There is of course nothing in the decision reached here that is inconsistent with the fact that school children and others are officially encouraged to express love for our country by reciting historical documents such as the Declaration of Independence which contain reference to the Deity or by singing officially espoused anthems which include the composer’s professions of faith in a Supreme Being, or with the fact that there are many manifestations in our public life of belief in God.

But what if the kids want to go beyond “reciting” the Declaration? What if they ask questions? “Who is the Creator?” “What does created mean?” “Didn’t we learn in science class that man evolved from animals?” Will it be constitutional for the teacher to answer?

Descending from the mountains, Zarathustra encountered one old hermit saint, living in the forest, away from the world, resigned to making and singing songs—no rational sermons, note—and laughing, crying, humming in praise to his—note, no one else’s—god. “Could it be possible?” Zarathustra asked himself when alone. “This old saint in the forest has not yet heard anything of this, that God is dead!” But God is alive and doing well in the hearts of Americans, of whom 94 percent profess belief in Him, 89 percent say they pray to Him regularly, and 88 percent say the Bible is His inspired word. Half consider Adam and Eve parents of the human race; even many who do not nevertheless favor the teaching of creation in the public schools. Thus speak Roper and Gallup, Zarathustra to the contrary notwithstanding.

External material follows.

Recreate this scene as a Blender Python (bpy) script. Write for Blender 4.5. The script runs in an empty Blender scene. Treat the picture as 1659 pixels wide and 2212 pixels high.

Nietzsche’s prediction of islands of faith remaining in a sea of atheism missed the mark by much more than a margin of statistical error when Darwin’s darkness and other clouds of atheism blackened the horizon as the twentieth century approached. But he was not the last atheist to be fooled by a Holy Ghost who delights to hide in the darkest darkness coming just before dawn.

The elites that dominate American civilization today have been unjoyfully surprised by the massive resurgence of orthodox Christianity, and the revival of Protestant fundamentalism most noticeably, as A.D. 2000 approaches. But these oligarchs of culture forfeit the right to rule our minds If they either cannot see or do not care that the death of God means the destruction of science . . . that a society that funds the public teaching of science but forbids mention of God contributes to the ruin of science . . . that evolution can endow us with urges, even aspirations perhaps, but certainly with no natural rights . . . that democratic civic education taught without religious and moral content is societal suicide . . . that a religious people whose institutions presuppose the existence of a Supreme Being will finally have enough of the secularism of the most severe sort—plain old atheism—running rampant in their schools.

Trial and Error reminds us of the importance of public opinion in regard to these matters; and therefore that we the people, perhaps after all miscast as Nietzsche’s last men, may not be finished yet.